== Brief ==
The lines to print start at the one containing "Reconstruct this image" and end at the one containing "rad = math.radians"; print them exactly, ends included, and only them.

== The input ==
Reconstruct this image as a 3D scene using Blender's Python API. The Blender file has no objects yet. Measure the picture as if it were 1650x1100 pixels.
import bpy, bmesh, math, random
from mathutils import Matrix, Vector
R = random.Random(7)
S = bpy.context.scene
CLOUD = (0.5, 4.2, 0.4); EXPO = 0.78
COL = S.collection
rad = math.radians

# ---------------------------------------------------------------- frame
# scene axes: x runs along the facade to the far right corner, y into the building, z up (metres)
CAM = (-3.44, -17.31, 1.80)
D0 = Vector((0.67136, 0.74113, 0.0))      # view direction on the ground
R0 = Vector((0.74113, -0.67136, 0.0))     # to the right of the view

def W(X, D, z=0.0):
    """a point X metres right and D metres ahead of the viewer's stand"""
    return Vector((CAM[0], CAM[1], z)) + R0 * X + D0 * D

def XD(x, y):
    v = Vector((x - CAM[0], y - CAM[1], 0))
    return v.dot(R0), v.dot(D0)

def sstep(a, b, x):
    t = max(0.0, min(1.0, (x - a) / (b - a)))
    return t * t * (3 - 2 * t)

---

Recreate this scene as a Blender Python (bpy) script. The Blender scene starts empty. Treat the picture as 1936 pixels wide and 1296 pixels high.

* * *

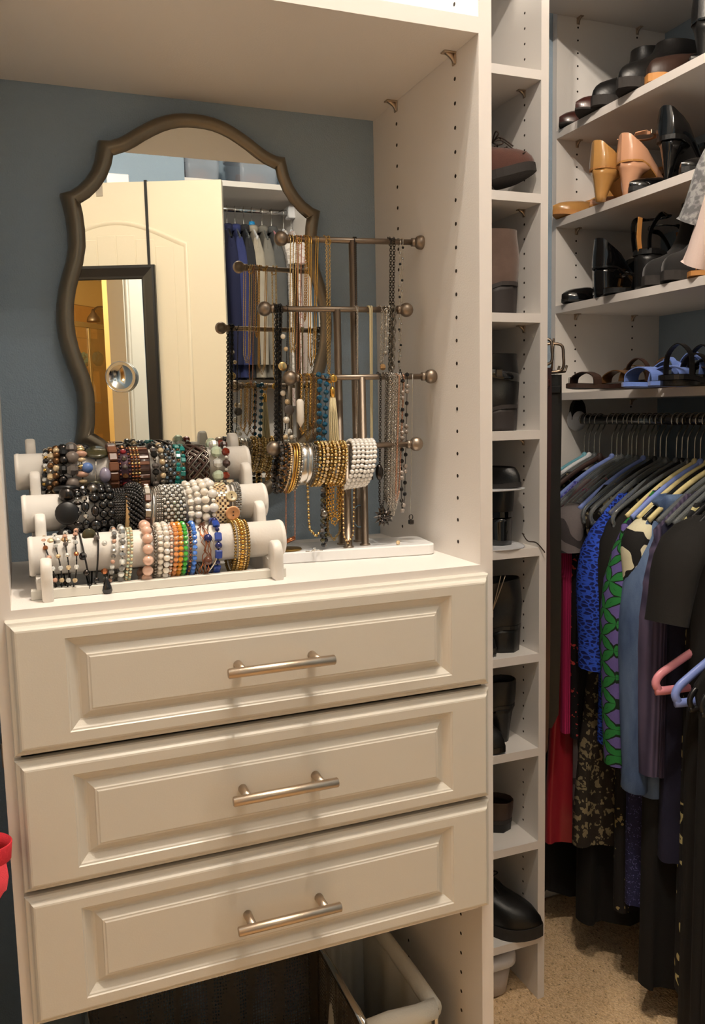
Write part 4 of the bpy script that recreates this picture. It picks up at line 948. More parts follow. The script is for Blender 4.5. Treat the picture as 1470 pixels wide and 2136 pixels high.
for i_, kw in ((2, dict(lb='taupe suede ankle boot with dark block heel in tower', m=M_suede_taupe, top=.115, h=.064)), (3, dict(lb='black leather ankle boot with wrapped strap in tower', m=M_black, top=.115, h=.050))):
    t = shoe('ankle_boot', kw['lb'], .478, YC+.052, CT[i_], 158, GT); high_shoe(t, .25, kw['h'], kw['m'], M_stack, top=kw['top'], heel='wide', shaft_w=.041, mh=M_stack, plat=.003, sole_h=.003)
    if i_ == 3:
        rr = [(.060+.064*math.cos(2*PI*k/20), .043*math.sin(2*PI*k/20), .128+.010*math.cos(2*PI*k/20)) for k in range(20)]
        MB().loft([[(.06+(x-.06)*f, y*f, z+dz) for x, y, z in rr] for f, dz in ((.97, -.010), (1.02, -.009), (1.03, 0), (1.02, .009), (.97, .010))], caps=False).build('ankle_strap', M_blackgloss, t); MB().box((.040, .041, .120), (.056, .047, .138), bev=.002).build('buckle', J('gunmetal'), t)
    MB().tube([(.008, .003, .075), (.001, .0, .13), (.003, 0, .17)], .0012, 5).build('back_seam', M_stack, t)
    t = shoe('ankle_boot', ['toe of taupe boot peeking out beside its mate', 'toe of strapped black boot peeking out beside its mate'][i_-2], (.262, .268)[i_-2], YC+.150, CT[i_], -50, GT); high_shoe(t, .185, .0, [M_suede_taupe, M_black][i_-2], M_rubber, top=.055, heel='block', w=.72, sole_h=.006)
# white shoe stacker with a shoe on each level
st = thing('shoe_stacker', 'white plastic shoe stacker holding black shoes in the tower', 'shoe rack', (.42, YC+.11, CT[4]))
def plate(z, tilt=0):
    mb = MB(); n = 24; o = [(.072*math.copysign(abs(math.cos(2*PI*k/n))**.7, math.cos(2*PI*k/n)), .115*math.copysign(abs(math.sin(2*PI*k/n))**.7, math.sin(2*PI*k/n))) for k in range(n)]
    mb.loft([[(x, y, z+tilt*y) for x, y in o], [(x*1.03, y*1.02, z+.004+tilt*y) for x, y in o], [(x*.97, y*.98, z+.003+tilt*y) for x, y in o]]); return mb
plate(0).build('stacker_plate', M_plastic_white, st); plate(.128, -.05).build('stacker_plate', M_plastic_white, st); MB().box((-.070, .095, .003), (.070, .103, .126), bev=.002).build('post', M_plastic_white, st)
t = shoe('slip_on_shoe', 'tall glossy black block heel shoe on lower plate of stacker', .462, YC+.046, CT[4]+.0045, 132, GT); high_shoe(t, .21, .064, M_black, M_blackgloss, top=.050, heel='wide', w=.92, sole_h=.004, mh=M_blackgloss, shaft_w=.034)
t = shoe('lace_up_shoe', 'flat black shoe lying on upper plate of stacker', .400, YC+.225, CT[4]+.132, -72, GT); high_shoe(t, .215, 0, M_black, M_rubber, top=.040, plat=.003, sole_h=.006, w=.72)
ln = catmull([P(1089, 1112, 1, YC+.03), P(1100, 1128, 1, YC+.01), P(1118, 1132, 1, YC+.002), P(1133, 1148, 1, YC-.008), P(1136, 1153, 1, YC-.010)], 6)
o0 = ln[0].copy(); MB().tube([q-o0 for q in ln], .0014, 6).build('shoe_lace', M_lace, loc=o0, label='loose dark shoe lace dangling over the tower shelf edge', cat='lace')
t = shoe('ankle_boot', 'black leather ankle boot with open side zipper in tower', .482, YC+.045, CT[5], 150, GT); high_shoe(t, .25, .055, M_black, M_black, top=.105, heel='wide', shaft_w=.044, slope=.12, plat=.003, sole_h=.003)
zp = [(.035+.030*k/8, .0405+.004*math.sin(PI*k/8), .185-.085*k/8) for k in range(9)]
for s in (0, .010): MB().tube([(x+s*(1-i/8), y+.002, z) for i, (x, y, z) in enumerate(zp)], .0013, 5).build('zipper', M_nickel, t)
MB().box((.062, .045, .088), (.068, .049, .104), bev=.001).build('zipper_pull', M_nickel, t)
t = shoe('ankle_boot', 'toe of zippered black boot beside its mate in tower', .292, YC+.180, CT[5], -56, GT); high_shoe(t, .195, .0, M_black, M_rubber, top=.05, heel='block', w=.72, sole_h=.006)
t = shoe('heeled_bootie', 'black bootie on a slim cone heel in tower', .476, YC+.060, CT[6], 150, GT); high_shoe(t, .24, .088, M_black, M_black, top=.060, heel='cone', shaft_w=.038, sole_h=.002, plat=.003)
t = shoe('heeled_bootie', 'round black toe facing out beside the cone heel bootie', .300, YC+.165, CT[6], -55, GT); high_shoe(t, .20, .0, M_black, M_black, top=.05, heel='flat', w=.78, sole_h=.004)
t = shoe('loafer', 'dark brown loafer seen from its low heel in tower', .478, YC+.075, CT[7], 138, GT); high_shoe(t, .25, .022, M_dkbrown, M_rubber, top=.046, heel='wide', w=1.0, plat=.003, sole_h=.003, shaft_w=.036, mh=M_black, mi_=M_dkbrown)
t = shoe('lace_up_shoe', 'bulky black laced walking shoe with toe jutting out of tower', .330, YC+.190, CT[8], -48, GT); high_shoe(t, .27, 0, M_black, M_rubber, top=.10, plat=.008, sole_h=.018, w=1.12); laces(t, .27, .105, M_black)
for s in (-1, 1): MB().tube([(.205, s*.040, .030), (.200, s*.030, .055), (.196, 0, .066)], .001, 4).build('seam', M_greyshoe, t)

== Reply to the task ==
Reconstruct this image as a 3D scene using Blender's Python API. The Blender file has no objects yet. Measure the picture as if it were 1650x1100 pixels.
import bpy, bmesh, math, random
from mathutils import Matrix, Vector
R = random.Random(7)
S = bpy.context.scene
CLOUD = (0.5, 4.2, 0.4); EXPO = 0.78
COL = S.collection
rad = math.radians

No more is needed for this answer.